Establishing priorities for decision making is the fourth step in the decision making process. We are going to continue here first with some more excerpts from the book The Art of DECISION MAKING: 7 Steps to Achieving More Effective Results, by John D. Arnold...

  1. What are your absolute requirements?
  2. Rank your desirable objectives from 10 (maximum importance) to 1

"…the last critical step in the sorting-out process: establishing Priorities among our Criteria" (64).

Make a list of absolute requirements. Then make a list of desirable objectives.

"In arriving at our absolute requirements, we examined the entire list and asked ourselves, "Which Criteria are so important that no Solution is acceptable unless it meets all of them?"" (67).

"Our next step.. was to rank the desirables. (Obviously, there's no need to rank the absolutes, since each is by definition essential)… The first step is to establish the Criterion or Criteria you value at 10, or maximum importance. Then assign values to lesser Criteria that reflect their importance in relation to 10" (68).
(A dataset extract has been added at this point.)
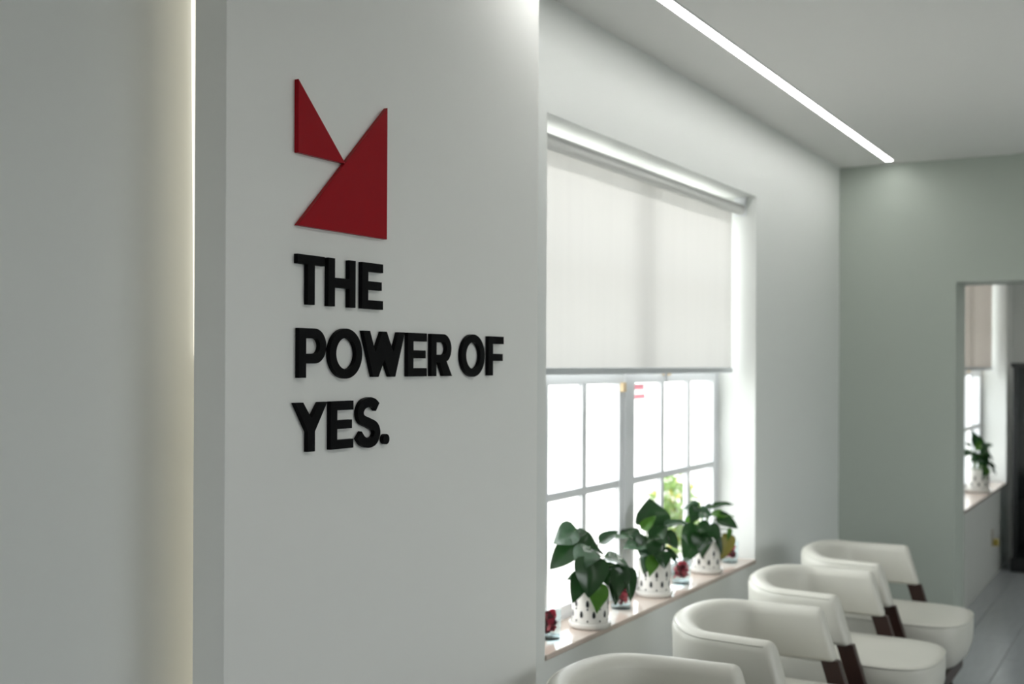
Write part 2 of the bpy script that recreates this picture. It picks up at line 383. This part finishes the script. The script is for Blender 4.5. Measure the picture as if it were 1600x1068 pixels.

"If you're buying a small television set for your mobile camper, you may consider the size and price important. But if your power source is 12 volts, you won't achieve your Purpose (finding the best television set for your camper) with a 120-volt set, no matter how many added features it boasts" (70-71).

[This is a major reason to read Consumer Reports or a similar source which tests such items.]

"Absolute requirements frequently contain numbers. If you're deciding on a vacation trip, don't content yourself with stating "the trip shouldn't cost too much." Put a ceiling on the amount of money you can afford to spend. By quantifying whenever you can, you'll create a more useful yardstick to measure possible Solutions" (71).

"You may find.. that certain Criteria are contradictory. If top auto management demands both good gas mileage and passenger safety, the auto engineers may have to make a tradeoff… You too may have to accept reasonable compromises" (72).